Em entrevista ao BNews, Vanessa afirmou que a infraestrutura da ilha vem melhorando com o passar dos anos: “Após as intervenções da Fundação Baía Viva, a ilha atualmente tem uma infraestrutura com padrão internacional, com restaurantes, pousadas, bares, carros elétricos para transportar os visitantes, empórios, cafés. Comércios que surgiram após as melhorias realizadas. Anteriormente não tinha o mínimo de infraestrutura, não havia calçamento, saneamento básico, pronto atendimento no posto de saúde. A ilha tem programas de reciclagens e compostagem do lixo orgânico gerado. Sem contar que havia muita violência e tráfico de drogas. E nos tempos de hoje a imagem vendida para quem chega é exatamente a tranquilidade, paz e segurança do local”.
Entre os atrativos turísticos da ilha, Vanessa cita “paz, tranquilidade, ruas charmosas e cheias de histórias, praia e ruas limpas e segurança”, mas claro que não poderia faltar a “comida boa”: “Temos a fama de Ilha Gastronômica, afinal a ilha já ganhou 4 títulos do ‘Panela de Bairro’, e desses 4, 2 são meus”.
Segundo a empresária, não existe atenção por parte dos órgãos governamentais. “Quem investe em infraestrutura, elevação de renda, capacitação de mão de obra e políticas públicas é a Fundação Baía Viva”.
As belezas da ilha podem ser conferidas de perto após uma visita ao Restaurante Das Águas, que surgiu em dezembro de 2019 e fica localizado na Marina do Brito, em frente a enseada da Luiza (Ilha dos Frades”). Segundo a chef Vanessa, por lá é possível encontrar “pratos criativos e contemporâneos muito bem elaborados, acompanhado de drinks refrescantes de tirar o fôlego”.
RESPOSTAS
Diante das unânimes reclamações com relação a transporte / mobilidade nas e entre as ilhas de Salvador, o BNews procurou órgãos das gestões estadual e municipal. A secretaria de Mobilidade Urbana de Salvador, que responde, por exemplo, pela travessia marítima os bairros de Plataforma e Ribeira, respondeu sem dar uma previsão de solucionar os problemas citados.

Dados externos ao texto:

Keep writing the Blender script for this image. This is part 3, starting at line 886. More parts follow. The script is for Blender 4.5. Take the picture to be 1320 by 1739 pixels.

“A Secretaria Municipal de Mobilidade (Semob) planeja a realização dos estudos necessários para avaliar e identificar as demandas deste tipo de transporte na região das ilhas pertencentes a Salvador. Entretanto, ainda não há uma previsão para finalização destas análises”, justificou em nota.
Já a secretaria de Turismo da Bahia ressaltou que não é de sua alçada a oferta de transporte náutico entre bairros de Salvador, mas pontuou que requalificou terminais turísticos de duas ilhas.
“A Ilha de Bom Jesus dos Passos teve o seu terminal turístico requalificado, com a reforma do píer e do piso e a substituição do guarda-corpo. A região, que tem em destaque a Igreja de Bom Jesus dos Passos, abriga manguezais, floresta densa e um mar calmo propício à prática de esportes. As praias de Pontinha e Ponta do Padre são as mais procuradas para o banho. É ação do Prodetur da Baía de Todos-os-Santos. Na Ilha de Maré, onde não circulam carros e as praias são de mar calmo, o Terminal Turístico de Botelho foi restaurado, ampliado e modernizado. O equipamento recebeu novas rampas e escadas, além da recuperação de uma ponte fixa e da implantação de uma rampa móvel e de um cais flutuante de atracação. Os visitantes que chegarem para desfrutar da tranquilidade e da famosa gastronomia da região contam agora com estrutura adequada”, justificou.